• [TASK DESCRIPTION] Each record is to be printed again precisely as it reads.

____________________

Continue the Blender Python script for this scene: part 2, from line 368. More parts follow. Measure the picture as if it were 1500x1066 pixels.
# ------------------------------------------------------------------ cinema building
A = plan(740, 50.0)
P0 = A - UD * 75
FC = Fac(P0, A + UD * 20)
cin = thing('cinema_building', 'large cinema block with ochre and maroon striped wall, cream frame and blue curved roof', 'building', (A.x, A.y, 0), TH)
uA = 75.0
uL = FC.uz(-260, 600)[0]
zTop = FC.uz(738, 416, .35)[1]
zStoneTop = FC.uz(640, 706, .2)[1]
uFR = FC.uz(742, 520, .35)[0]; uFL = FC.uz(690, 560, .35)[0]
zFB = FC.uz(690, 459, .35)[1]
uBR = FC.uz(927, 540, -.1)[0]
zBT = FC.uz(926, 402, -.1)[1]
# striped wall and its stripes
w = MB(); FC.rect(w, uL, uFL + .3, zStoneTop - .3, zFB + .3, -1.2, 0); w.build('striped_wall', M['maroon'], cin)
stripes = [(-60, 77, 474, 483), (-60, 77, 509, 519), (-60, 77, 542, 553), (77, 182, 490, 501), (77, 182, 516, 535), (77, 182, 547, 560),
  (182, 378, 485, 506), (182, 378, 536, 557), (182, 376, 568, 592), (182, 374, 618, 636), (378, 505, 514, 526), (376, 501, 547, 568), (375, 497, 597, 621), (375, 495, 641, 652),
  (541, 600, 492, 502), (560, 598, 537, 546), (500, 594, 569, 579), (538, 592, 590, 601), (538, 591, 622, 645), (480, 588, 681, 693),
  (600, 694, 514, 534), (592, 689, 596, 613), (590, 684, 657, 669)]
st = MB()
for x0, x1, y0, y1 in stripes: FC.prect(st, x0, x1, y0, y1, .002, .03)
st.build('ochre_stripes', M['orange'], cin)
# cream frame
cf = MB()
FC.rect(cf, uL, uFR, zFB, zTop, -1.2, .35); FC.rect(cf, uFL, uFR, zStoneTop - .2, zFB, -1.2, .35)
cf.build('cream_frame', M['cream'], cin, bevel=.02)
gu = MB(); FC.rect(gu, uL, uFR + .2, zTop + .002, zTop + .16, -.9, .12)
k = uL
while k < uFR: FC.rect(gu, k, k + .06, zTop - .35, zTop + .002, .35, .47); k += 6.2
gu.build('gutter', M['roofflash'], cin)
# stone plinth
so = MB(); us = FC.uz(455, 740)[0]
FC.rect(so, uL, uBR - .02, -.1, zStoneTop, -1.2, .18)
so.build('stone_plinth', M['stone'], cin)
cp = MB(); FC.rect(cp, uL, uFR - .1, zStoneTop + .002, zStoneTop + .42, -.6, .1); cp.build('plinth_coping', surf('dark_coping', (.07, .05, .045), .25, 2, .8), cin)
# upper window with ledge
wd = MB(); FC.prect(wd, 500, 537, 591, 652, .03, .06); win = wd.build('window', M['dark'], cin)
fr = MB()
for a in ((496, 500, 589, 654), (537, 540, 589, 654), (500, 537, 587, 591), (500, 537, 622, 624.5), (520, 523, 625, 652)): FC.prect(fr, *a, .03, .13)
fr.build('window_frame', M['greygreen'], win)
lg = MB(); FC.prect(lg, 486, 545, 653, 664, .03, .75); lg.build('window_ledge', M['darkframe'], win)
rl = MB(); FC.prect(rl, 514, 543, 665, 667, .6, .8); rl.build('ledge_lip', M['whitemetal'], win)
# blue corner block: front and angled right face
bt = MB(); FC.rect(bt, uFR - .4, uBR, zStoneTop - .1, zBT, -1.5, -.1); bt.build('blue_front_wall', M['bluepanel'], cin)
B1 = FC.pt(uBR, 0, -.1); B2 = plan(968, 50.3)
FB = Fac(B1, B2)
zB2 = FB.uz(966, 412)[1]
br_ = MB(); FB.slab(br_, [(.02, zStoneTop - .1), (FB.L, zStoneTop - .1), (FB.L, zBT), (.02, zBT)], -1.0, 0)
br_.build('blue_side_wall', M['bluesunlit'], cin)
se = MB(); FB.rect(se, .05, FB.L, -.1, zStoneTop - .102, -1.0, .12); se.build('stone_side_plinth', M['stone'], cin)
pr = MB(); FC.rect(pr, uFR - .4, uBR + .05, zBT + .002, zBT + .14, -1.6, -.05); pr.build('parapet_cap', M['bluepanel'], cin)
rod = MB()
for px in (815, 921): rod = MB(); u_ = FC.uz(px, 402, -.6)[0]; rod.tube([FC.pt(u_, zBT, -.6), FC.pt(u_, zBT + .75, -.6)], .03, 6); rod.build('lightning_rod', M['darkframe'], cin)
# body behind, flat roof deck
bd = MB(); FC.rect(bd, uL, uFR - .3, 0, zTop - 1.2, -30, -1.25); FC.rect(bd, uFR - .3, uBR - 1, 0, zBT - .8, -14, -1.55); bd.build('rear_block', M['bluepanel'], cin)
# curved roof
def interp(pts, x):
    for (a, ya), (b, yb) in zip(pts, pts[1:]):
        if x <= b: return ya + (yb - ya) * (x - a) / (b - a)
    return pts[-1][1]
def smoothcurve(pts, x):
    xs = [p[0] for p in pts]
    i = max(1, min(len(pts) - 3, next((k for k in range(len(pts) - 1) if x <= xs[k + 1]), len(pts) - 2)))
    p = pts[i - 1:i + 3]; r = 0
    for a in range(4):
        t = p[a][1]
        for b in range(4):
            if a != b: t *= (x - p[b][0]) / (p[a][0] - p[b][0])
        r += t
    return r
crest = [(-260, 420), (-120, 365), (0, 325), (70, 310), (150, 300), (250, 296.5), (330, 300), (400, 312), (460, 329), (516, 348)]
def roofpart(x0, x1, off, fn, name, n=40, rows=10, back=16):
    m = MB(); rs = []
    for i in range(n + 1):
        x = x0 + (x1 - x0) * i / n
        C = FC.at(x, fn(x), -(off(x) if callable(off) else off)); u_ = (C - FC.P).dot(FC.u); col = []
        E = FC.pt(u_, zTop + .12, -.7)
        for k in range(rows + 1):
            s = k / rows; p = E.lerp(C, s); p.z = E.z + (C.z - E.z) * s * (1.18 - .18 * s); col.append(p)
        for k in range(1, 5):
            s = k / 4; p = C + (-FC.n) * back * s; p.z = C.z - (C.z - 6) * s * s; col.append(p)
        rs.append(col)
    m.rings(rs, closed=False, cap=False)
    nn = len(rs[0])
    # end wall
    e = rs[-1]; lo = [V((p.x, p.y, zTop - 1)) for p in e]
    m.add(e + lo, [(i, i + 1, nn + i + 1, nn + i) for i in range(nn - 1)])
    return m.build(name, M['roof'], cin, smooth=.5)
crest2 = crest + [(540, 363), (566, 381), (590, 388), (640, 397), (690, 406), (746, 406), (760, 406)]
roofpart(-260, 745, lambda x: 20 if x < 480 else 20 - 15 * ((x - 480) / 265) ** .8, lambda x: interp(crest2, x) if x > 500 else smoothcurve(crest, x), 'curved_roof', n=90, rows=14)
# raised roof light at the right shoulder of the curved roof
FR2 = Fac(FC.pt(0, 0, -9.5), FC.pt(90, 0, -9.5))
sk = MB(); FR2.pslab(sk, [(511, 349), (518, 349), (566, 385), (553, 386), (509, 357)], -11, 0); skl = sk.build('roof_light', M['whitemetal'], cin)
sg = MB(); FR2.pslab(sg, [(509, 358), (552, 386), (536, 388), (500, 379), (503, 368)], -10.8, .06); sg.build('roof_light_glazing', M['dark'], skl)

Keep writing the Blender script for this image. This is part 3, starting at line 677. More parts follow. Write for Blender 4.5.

____________________

• [REPLY TO THE EXERCISE]
Continue the Blender Python script for this scene: part 2, from line 368. More parts follow. Measure the picture as if it were 1500x1066 pixels.
# ------------------------------------------------------------------ cinema building
A = plan(740, 50.0)
P0 = A - UD * 75
FC = Fac(P0, A + UD * 20)
cin = thing('cinema_building', 'large cinema block with ochre and maroon striped wall, cream frame and blue curved roof', 'building', (A.x, A.y, 0), TH)
uA = 75.0
uL = FC.uz(-260, 600)[0]
zTop = FC.uz(738, 416, .35)[1]
zStoneTop = FC.uz(640, 706, .2)[1]
uFR = FC.uz(742, 520, .35)[0]; uFL = FC.uz(690, 560, .35)[0]
zFB = FC.uz(690, 459, .35)[1]
uBR = FC.uz(927, 540, -.1)[0]
zBT = FC.uz(926, 402, -.1)[1]
# striped wall and its stripes
w = MB(); FC.rect(w, uL, uFL + .3, zStoneTop - .3, zFB + .3, -1.2, 0); w.build('striped_wall', M['maroon'], cin)
stripes = [(-60, 77, 474, 483), (-60, 77, 509, 519), (-60, 77, 542, 553), (77, 182, 490, 501), (77, 182, 516, 535), (77, 182, 547, 560),
  (182, 378, 485, 506), (182, 378, 536, 557), (182, 376, 568, 592), (182, 374, 618, 636), (378, 505, 514, 526), (376, 501, 547, 568), (375, 497, 597, 621), (375, 495, 641, 652),
  (541, 600, 492, 502), (560, 598, 537, 546), (500, 594, 569, 579), (538, 592, 590, 601), (538, 591, 622, 645), (480, 588, 681, 693),
  (600, 694, 514, 534), (592, 689, 596, 613), (590, 684, 657, 669)]
st = MB()
for x0, x1, y0, y1 in stripes: FC.prect(st, x0, x1, y0, y1, .002, .03)
st.build('ochre_stripes', M['orange'], cin)
# cream frame
cf = MB()
FC.rect(cf, uL, uFR, zFB, zTop, -1.2, .35); FC.rect(cf, uFL, uFR, zStoneTop - .2, zFB, -1.2, .35)
cf.build('cream_frame', M['cream'], cin, bevel=.02)
gu = MB(); FC.rect(gu, uL, uFR + .2, zTop + .002, zTop + .16, -.9, .12)
k = uL
while k < uFR: FC.rect(gu, k, k + .06, zTop - .35, zTop + .002, .35, .47); k += 6.2
gu.build('gutter', M['roofflash'], cin)
# stone plinth
so = MB(); us = FC.uz(455, 740)[0]
FC.rect(so, uL, uBR - .02, -.1, zStoneTop, -1.2, .18)
so.build('stone_plinth', M['stone'], cin)
cp = MB(); FC.rect(cp, uL, uFR - .1, zStoneTop + .002, zStoneTop + .42, -.6, .1); cp.build('plinth_coping', surf('dark_coping', (.07, .05, .045), .25, 2, .8), cin)
# upper window with ledge
wd = MB(); FC.prect(wd, 500, 537, 591, 652, .03, .06); win = wd.build('window', M['dark'], cin)
fr = MB()
for a in ((496, 500, 589, 654), (537, 540, 589, 654), (500, 537, 587, 591), (500, 537, 622, 624.5), (520, 523, 625, 652)): FC.prect(fr, *a, .03, .13)
fr.build('window_frame', M['greygreen'], win)
lg = MB(); FC.prect(lg, 486, 545, 653, 664, .03, .75); lg.build('window_ledge', M['darkframe'], win)
rl = MB(); FC.prect(rl, 514, 543, 665, 667, .6, .8); rl.build('ledge_lip', M['whitemetal'], win)
# blue corner block: front and angled right face
bt = MB(); FC.rect(bt, uFR - .4, uBR, zStoneTop - .1, zBT, -1.5, -.1); bt.build('blue_front_wall', M['bluepanel'], cin)
B1 = FC.pt(uBR, 0, -.1); B2 = plan(968, 50.3)
FB = Fac(B1, B2)
zB2 = FB.uz(966, 412)[1]
br_ = MB(); FB.slab(br_, [(.02, zStoneTop - .1), (FB.L, zStoneTop - .1), (FB.L, zBT), (.02, zBT)], -1.0, 0)
br_.build('blue_side_wall', M['bluesunlit'], cin)
se = MB(); FB.rect(se, .05, FB.L, -.1, zStoneTop - .102, -1.0, .12); se.build('stone_side_plinth', M['stone'], cin)
pr = MB(); FC.rect(pr, uFR - .4, uBR + .05, zBT + .002, zBT + .14, -1.6, -.05); pr.build('parapet_cap', M['bluepanel'], cin)
rod = MB()
for px in (815, 921): rod = MB(); u_ = FC.uz(px, 402, -.6)[0]; rod.tube([FC.pt(u_, zBT, -.6), FC.pt(u_, zBT + .75, -.6)], .03, 6); rod.build('lightning_rod', M['darkframe'], cin)
# body behind, flat roof deck
bd = MB(); FC.rect(bd, uL, uFR - .3, 0, zTop - 1.2, -30, -1.25); FC.rect(bd, uFR - .3, uBR - 1, 0, zBT - .8, -14, -1.55); bd.build('rear_block', M['bluepanel'], cin)
# curved roof
def interp(pts, x):
    for (a, ya), (b, yb) in zip(pts, pts[1:]):
        if x <= b: return ya + (yb - ya) * (x - a) / (b - a)
    return pts[-1][1]
def smoothcurve(pts, x):
    xs = [p[0] for p in pts]
    i = max(1, min(len(pts) - 3, next((k for k in range(len(pts) - 1) if x <= xs[k + 1]), len(pts) - 2)))
    p = pts[i - 1:i + 3]; r = 0
    for a in range(4):
        t = p[a][1]
        for b in range(4):
            if a != b: t *= (x - p[b][0]) / (p[a][0] - p[b][0])
        r += t
    return r
crest = [(-260, 420), (-120, 365), (0, 325), (70, 310), (150, 300), (250, 296.5), (330, 300), (400, 312), (460, 329), (516, 348)]
def roofpart(x0, x1, off, fn, name, n=40, rows=10, back=16):
    m = MB(); rs = []
    for i in range(n + 1):
        x = x0 + (x1 - x0) * i / n
        C = FC.at(x, fn(x), -(off(x) if callable(off) else off)); u_ = (C - FC.P).dot(FC.u); col = []
        E = FC.pt(u_, zTop + .12, -.7)
        for k in range(rows + 1):
            s = k / rows; p = E.lerp(C, s); p.z = E.z + (C.z - E.z) * s * (1.18 - .18 * s); col.append(p)
        for k in range(1, 5):
            s = k / 4; p = C + (-FC.n) * back * s; p.z = C.z - (C.z - 6) * s * s; col.append(p)
        rs.append(col)
    m.rings(rs, closed=False, cap=False)
    nn = len(rs[0])
    # end wall
    e = rs[-1]; lo = [V((p.x, p.y, zTop - 1)) for p in e]
    m.add(e + lo, [(i, i + 1, nn + i + 1, nn + i) for i in range(nn - 1)])
    return m.build(name, M['roof'], cin, smooth=.5)
crest2 = crest + [(540, 363), (566, 381), (590, 388), (640, 397), (690, 406), (746, 406), (760, 406)]
roofpart(-260, 745, lambda x: 20 if x < 480 else 20 - 15 * ((x - 480) / 265) ** .8, lambda x: interp(crest2, x) if x > 500 else smoothcurve(crest, x), 'curved_roof', n=90, rows=14)
# raised roof light at the right shoulder of the curved roof
FR2 = Fac(FC.pt(0, 0, -9.5), FC.pt(90, 0, -9.5))
sk = MB(); FR2.pslab(sk, [(511, 349), (518, 349), (566, 385), (553, 386), (509, 357)], -11, 0); skl = sk.build('roof_light', M['whitemetal'], cin)
sg = MB(); FR2.pslab(sg, [(509, 358), (552, 386), (536, 388), (500, 379), (503, 368)], -10.8, .06); sg.build('roof_light_glazing', M['dark'], skl)

Keep writing the Blender script for this image. This is part 3, starting at line 677. More parts follow. Write for Blender 4.5.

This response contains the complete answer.